Yang jelas setiap orang itu punya
cerita masing-masing. Cuman mungkin kadang kita terlalu buta dengan apa yang
tampak. So we do judge the people. Apakah kita cukup terbuai dengan tampilan
semu atau cukup berani mengupas hingga bertemu dengan apa yang namanya topeng?.
Yap inilah yang disebut behind the scene.
Behind the scene itu tidak
selamanya bagus dan se sempurna apa yang kita lihat dilayar, karena kadang
ketika kita tau apa yang berada di belakang layar persepsi kita akan berubah.
So do not judge me with your word, kita punya drama keluarga yang berbeda. Nada
artikulasi kita pun kadang iramanya sangat berbeda.
Sama halnya dengan ketika kita
makan disebuah resto dengan hidangan makanan yang disajikan begitu menggilas
air liur, enak banget dan kemudian kita melahapnya dengan kenyang sampe puas.
Tapi coba kalau setelah kita lihat proses bikinya ternyata dapurnya kotor
banget, belum lagi liat proses pemotongan ayamnya yang tidak dibaca bismillah
dan disembelih dengan kasar. Apakah ketika makanan itu disajikan kembali kita
berubah pikiran atau nafsu makan kita hilang?
Mengukur kemampuan orang lain
dengan ukuran kita sendiri terlalu subjektif menurutku. Ketika kita
menilai orang itu sudah mampu dalam ilmu apa saja dan realitanya ternyata dia
masih merangkak sambil manangis darah atas kebodohannya dan masih membutuhkan
pijakan agar bisa berjalan sesuai apa yang diharapkan oleh langit, apakah kita
tega mencetak dirinya sebelum matang berdasarkan apa yang kita mau hanya karena
sebuah orientasi? hmm ^__^
Kawan.. Sel-sel otak pada wanita
itu lebih sedikit dari laki-laki. Animo untuk mencari ilmu lebih banyak kepada
wanita. Kenapa? Karena wanita itu kurang dari sisi agama dan akal. Urgensi
dirosah islamiyah bagi wanita itu yang ku ketahui 2 wanita = 1 laki-laki.

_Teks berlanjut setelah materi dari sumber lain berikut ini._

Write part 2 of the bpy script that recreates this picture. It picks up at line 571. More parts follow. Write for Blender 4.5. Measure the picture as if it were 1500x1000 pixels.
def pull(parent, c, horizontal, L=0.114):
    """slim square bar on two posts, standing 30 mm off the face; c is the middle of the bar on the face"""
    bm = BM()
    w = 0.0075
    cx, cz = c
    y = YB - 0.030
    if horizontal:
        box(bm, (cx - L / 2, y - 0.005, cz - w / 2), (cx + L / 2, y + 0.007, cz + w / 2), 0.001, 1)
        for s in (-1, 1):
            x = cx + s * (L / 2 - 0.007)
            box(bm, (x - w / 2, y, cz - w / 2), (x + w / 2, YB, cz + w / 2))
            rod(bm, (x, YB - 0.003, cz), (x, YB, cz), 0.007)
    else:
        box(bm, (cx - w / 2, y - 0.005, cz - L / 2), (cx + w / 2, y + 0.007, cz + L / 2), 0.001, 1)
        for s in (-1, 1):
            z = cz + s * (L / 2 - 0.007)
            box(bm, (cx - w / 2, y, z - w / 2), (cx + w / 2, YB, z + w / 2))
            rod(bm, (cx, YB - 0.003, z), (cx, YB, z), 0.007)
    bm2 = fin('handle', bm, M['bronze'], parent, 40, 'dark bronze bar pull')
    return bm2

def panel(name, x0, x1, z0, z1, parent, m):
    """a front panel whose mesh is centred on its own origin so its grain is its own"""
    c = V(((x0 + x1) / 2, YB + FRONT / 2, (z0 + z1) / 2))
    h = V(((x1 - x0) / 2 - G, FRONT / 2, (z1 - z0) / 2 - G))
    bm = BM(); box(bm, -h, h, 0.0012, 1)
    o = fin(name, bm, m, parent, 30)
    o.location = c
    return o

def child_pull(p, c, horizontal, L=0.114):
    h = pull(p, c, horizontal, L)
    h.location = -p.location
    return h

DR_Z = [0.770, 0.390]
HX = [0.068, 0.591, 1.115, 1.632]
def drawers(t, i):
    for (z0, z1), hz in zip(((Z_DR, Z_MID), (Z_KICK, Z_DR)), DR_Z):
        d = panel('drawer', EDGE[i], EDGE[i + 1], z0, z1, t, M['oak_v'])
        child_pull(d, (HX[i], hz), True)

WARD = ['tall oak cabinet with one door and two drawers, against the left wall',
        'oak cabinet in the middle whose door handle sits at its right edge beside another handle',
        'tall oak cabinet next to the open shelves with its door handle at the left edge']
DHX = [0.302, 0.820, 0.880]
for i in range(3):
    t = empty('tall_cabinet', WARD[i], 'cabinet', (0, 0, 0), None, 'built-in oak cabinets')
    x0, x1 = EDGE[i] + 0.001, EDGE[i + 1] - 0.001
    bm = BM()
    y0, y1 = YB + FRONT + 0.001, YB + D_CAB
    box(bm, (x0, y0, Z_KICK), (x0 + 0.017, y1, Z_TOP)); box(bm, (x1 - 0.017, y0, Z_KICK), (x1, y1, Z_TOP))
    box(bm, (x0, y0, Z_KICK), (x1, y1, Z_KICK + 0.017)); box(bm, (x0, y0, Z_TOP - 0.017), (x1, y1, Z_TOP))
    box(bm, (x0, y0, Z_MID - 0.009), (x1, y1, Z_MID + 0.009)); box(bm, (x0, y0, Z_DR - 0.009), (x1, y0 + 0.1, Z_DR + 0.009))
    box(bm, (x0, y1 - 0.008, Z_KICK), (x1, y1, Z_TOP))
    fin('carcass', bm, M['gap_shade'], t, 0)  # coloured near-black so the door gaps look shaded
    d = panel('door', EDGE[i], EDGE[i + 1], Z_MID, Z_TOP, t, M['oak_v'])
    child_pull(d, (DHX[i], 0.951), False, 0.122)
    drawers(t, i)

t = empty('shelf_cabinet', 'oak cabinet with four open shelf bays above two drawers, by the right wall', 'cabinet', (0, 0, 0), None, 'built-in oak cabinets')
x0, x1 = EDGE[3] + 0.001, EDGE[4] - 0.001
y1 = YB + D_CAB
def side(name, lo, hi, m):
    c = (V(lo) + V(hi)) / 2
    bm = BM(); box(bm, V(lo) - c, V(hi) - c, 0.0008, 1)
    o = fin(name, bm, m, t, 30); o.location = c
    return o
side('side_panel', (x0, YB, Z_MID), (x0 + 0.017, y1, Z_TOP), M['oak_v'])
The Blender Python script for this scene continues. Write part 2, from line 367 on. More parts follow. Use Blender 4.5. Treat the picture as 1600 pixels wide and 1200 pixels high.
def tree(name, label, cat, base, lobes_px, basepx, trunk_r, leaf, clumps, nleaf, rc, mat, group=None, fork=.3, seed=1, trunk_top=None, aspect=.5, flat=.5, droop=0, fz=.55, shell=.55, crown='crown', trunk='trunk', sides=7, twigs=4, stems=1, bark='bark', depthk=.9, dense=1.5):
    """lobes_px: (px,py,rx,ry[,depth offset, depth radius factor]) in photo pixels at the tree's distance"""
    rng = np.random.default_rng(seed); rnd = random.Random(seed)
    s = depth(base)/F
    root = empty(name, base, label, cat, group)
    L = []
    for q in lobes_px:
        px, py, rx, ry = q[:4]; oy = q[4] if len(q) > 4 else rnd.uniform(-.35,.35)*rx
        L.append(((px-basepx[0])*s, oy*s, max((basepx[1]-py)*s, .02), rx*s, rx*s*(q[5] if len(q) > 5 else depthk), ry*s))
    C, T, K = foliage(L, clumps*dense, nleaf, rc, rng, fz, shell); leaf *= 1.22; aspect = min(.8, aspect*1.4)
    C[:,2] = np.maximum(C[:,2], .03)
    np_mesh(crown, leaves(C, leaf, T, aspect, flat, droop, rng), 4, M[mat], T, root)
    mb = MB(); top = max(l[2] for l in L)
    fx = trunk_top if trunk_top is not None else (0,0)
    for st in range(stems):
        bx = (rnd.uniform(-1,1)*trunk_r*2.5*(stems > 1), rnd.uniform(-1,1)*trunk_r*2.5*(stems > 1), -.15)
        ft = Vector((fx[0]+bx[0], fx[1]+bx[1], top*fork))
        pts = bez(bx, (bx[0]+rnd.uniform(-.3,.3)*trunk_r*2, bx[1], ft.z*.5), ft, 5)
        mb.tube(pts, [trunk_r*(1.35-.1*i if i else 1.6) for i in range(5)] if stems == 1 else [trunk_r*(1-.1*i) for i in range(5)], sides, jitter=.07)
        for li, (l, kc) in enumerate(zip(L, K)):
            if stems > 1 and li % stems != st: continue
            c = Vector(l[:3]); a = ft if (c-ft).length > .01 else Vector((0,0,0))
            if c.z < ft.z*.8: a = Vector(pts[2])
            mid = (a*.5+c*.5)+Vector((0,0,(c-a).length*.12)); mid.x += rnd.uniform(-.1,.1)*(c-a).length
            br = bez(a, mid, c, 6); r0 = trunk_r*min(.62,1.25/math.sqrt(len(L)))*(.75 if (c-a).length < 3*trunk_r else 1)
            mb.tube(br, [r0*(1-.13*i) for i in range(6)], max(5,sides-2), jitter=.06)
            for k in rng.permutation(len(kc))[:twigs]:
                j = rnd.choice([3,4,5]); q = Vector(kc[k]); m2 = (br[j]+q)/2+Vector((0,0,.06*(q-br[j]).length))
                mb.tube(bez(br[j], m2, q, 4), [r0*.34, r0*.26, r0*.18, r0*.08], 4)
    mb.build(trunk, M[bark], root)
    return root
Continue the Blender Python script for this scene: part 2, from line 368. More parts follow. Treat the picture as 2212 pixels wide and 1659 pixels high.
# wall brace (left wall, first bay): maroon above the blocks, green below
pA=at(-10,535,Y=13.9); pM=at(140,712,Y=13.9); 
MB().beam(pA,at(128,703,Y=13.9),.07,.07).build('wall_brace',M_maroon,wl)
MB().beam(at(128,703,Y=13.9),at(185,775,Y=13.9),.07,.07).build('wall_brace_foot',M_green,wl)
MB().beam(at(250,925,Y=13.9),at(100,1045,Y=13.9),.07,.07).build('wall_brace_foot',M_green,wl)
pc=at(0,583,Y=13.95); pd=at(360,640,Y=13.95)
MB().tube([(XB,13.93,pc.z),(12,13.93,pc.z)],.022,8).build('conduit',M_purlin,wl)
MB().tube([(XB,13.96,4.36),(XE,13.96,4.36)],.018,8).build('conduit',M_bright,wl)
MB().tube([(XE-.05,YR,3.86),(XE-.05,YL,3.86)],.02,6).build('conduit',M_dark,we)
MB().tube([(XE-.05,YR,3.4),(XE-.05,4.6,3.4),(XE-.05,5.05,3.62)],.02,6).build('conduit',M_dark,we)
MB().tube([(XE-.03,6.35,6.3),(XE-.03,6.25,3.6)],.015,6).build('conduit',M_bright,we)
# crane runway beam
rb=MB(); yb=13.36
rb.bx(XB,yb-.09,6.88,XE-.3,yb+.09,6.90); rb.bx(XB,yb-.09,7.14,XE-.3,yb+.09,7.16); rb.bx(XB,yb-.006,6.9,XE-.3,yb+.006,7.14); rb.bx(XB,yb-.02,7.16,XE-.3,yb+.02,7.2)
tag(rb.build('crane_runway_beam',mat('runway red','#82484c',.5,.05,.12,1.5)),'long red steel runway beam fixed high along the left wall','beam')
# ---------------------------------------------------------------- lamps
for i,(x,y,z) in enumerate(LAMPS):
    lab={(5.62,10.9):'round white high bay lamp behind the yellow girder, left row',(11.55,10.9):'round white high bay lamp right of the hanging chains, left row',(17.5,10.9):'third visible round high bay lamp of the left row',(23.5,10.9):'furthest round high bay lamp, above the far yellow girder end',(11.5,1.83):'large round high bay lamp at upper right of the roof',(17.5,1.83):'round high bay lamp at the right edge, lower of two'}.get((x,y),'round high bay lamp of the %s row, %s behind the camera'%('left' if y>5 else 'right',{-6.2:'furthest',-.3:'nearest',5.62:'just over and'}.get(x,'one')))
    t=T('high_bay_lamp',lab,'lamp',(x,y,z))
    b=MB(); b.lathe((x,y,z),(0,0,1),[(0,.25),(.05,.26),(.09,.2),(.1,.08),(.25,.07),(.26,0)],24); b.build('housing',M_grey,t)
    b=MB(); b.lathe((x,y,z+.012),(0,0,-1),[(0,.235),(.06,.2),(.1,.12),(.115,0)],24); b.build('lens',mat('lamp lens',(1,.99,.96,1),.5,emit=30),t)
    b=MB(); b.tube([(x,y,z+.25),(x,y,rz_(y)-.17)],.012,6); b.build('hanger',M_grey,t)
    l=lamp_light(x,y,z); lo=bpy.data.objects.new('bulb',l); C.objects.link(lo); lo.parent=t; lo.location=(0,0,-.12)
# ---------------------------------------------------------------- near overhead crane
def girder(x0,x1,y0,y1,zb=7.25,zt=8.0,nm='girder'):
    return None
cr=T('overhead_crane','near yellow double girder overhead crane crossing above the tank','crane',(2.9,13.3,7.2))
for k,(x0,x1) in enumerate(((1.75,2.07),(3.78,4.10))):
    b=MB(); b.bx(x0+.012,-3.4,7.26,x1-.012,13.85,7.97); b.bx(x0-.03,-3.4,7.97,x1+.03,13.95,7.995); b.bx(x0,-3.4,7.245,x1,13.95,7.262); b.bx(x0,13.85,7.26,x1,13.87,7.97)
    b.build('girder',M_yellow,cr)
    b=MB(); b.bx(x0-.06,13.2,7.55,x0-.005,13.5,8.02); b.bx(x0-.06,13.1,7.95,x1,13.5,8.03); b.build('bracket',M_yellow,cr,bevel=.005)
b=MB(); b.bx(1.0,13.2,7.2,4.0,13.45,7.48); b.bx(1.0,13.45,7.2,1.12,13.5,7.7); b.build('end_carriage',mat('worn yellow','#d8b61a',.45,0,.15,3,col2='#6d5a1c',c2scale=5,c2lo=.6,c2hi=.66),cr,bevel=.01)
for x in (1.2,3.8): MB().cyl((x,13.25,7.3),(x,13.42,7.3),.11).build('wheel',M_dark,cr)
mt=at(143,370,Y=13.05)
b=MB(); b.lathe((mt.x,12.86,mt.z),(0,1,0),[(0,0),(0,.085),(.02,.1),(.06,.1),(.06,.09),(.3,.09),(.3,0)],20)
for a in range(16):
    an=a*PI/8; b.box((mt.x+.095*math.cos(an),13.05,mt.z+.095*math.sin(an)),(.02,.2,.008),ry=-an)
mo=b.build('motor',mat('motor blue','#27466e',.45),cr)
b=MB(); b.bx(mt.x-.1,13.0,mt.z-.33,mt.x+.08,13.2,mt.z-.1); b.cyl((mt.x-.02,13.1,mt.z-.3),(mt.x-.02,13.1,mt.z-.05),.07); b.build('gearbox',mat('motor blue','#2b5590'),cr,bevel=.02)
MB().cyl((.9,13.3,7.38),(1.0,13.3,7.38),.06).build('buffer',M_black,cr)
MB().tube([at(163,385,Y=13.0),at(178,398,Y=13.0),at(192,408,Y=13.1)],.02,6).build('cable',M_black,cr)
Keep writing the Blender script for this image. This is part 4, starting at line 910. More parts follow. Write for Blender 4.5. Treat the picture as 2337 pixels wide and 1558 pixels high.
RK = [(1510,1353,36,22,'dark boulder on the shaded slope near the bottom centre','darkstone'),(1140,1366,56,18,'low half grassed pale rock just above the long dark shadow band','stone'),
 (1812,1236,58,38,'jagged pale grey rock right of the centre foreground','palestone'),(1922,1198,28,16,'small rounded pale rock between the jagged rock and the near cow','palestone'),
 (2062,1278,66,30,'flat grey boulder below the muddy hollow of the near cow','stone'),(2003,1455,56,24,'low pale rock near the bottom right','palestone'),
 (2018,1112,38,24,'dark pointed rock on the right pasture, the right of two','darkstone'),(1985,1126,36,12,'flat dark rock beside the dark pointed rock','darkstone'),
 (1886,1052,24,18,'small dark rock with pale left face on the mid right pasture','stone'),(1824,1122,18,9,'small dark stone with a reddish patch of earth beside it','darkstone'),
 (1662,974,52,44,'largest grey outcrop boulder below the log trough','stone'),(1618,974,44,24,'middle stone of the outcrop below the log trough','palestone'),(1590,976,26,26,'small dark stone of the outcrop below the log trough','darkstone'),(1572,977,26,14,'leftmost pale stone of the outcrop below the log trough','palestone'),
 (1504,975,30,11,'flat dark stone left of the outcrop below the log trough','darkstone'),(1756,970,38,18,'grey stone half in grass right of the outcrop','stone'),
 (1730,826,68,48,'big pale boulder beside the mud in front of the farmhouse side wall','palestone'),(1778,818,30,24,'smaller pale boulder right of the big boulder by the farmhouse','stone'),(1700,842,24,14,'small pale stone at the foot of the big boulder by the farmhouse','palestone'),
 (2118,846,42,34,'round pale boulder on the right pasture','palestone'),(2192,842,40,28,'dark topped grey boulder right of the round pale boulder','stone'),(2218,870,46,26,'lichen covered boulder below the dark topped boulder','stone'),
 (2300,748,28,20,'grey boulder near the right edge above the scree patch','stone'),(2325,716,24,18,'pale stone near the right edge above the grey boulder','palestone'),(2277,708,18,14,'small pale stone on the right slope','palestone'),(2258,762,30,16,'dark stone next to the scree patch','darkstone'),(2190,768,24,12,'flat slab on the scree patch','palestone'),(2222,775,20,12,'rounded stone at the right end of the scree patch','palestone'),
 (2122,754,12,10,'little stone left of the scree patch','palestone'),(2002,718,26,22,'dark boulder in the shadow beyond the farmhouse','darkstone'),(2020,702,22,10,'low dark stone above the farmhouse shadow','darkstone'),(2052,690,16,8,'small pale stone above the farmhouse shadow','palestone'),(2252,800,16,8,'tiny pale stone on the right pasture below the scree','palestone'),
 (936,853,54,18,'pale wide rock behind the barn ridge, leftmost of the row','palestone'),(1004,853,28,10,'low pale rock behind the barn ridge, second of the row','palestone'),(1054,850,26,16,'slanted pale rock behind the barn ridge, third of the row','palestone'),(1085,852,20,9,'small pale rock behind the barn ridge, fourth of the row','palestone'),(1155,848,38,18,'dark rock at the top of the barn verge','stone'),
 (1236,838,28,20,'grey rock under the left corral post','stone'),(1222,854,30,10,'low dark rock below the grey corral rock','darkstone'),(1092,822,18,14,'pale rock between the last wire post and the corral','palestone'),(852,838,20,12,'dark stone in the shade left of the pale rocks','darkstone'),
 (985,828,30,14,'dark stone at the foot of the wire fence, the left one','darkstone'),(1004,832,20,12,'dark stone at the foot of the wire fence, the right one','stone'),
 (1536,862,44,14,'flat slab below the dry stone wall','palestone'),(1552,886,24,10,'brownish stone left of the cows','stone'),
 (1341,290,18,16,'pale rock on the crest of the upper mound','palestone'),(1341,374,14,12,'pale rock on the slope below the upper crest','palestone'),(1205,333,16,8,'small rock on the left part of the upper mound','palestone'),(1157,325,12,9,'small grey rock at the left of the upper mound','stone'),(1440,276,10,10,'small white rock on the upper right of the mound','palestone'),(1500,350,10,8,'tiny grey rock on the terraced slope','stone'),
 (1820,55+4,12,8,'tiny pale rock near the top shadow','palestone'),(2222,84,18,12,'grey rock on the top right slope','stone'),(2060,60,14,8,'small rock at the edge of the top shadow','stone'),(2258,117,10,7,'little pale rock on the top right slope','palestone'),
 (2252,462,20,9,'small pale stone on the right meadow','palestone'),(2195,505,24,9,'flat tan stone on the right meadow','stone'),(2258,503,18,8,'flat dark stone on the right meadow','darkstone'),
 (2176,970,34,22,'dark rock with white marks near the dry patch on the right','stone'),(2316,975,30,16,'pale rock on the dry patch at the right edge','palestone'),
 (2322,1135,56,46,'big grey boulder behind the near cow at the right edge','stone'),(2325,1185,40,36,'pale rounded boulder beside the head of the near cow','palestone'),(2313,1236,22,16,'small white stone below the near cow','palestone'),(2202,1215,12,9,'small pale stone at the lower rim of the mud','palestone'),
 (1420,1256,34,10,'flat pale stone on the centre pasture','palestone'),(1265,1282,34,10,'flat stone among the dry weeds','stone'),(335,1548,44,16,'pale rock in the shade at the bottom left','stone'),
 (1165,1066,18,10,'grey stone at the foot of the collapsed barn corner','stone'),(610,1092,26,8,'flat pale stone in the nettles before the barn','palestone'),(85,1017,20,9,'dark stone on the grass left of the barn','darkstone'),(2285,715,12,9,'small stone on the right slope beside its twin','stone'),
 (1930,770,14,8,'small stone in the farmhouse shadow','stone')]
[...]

Kenapa? Karena wanita itu memorinya kurang, pelupa. Kurang jeli , akurasinya
kurang ,lebih dominasi perasaan dibanding logika. Wanita itu memiliki kekurangan akal dari sisi agama dan fakta berbicara bahwa kecerdasan anak itu mewarisi kecerdasan dari ibunya, dan aku tak ingin mewarisi kebodohan agamaku kepada anak-anakku .
Ini adalah sekeping alasan
kenapa aku masih ingin mencari bahan baku untuk kehidupanku setelahnya. Semoga senja dan pelangi memaklumi pilihanku, dan juga
kau yang masih anonim tersimpan rapi di kitab lauhul mahfudz.
Allahu’alam
#Still pembelajar yang masih
butuh bahan dasar. Solo, dengan segala cerita yang masih remang.